Will heißen: Die TSG baut weiter auf schnelles Umschaltspiel und will offensives Spektakel bieten. "Die meisten Tore fallen, wenn der Gegner nicht organisiert ist", bringt es Gisdol auf den Punkt. Damit bleibt eine aggressive Balleroberung, gepaart mit Steilpässen in die Offensive, weiter ein legitimes Mittel im Kraichgau. "Wenn der Pass durchkommt, ergibt sich eine Torchance. Wenn er geklärt wird, ist neuer Raum gewonnen worden", so Gisdol.

Der Spieler im Fokus

Schwegler und Rudy als Stabilisatoren im Mittelfeld werden unter besonderer Beobachtung stehen. Aber der Spieler, über den das Hoffenheimer Spiel läuft, ist Roberto Firmino. Der 22-Jährige war in der Vorsaison in 37 Pflichtspielen an 38 TSG-Treffern direkt beteiligt (22 Tore, 16 Assists) und ist sowohl für das Kreieren von Chancen, als auch für das schnelle Umschaltspiel unabdingbar.

Nachdem sich Firmino klar zu Hoffenheim bekannt hat, wird es interessant sein zu sehen, ob er die starke Vorsaison wiederholen und sich so weiter in die Notizbücher der großen Klubs spielen kann. Auch die Frage, ob Szalai und Volland den nächsten Schritt machen können, dürfte untrennbar mit der Form des Brasilianers verbunden sein.

Roberto Firminos Statistiken der Saison 2013/14

Die Prognose

Hoffenheim ist Kader-Altlasten wie Eren Derdiyok und Edson Braafheid losgeworden und sollte so für mehr Ruhe in der Mannschaft gesorgt haben. Gleichzeitig wurde das Team personell flexibler, vor allem Schwegler und Szalai geben Gisdol neue Optionen.

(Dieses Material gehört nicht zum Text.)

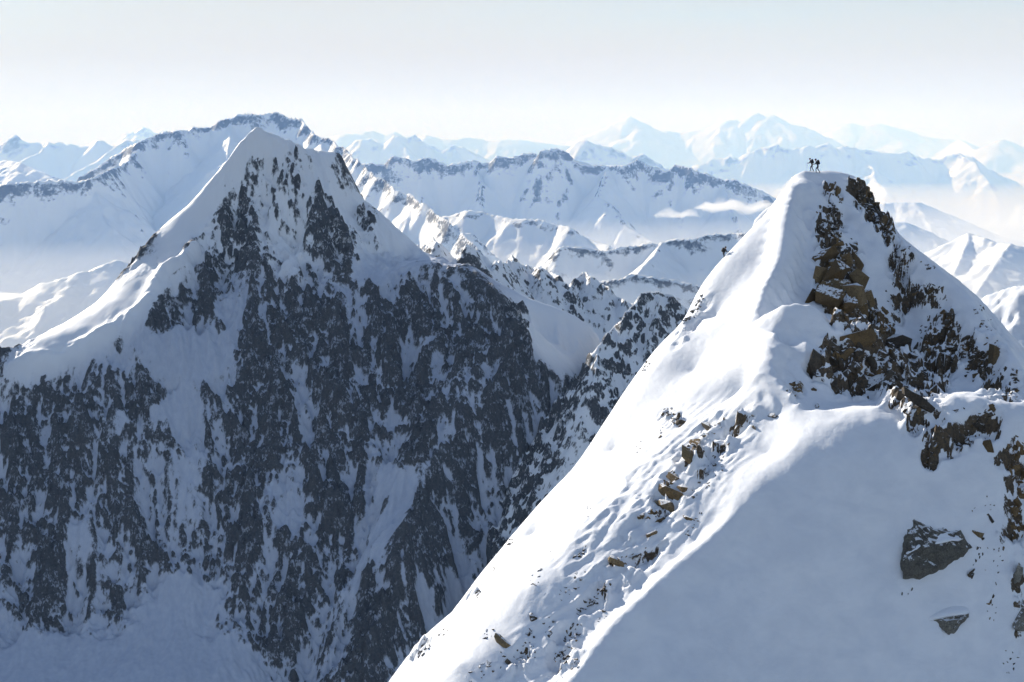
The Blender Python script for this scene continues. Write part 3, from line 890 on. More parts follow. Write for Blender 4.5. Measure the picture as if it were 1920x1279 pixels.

Darüber hinaus ist die Mannschaft offensichtlich gewillt, die Defensivschwächen aus der Vorsaison gemeinsam abzustellen um so noch mehr Erfolg zu haben.

"Ich will noch viel mehr: mehr laufen, mehr gute Aktionen im Spiel, mehr Tore", bringt es Firmino auf den Punkt. Setzt sich der klar erkennbare positive Defensivtrend aus den Testspielen fort, hat Hoffenheim alle Chancen, im Kampf um die Europa-League-Plätze ernsthaft mitzumischen.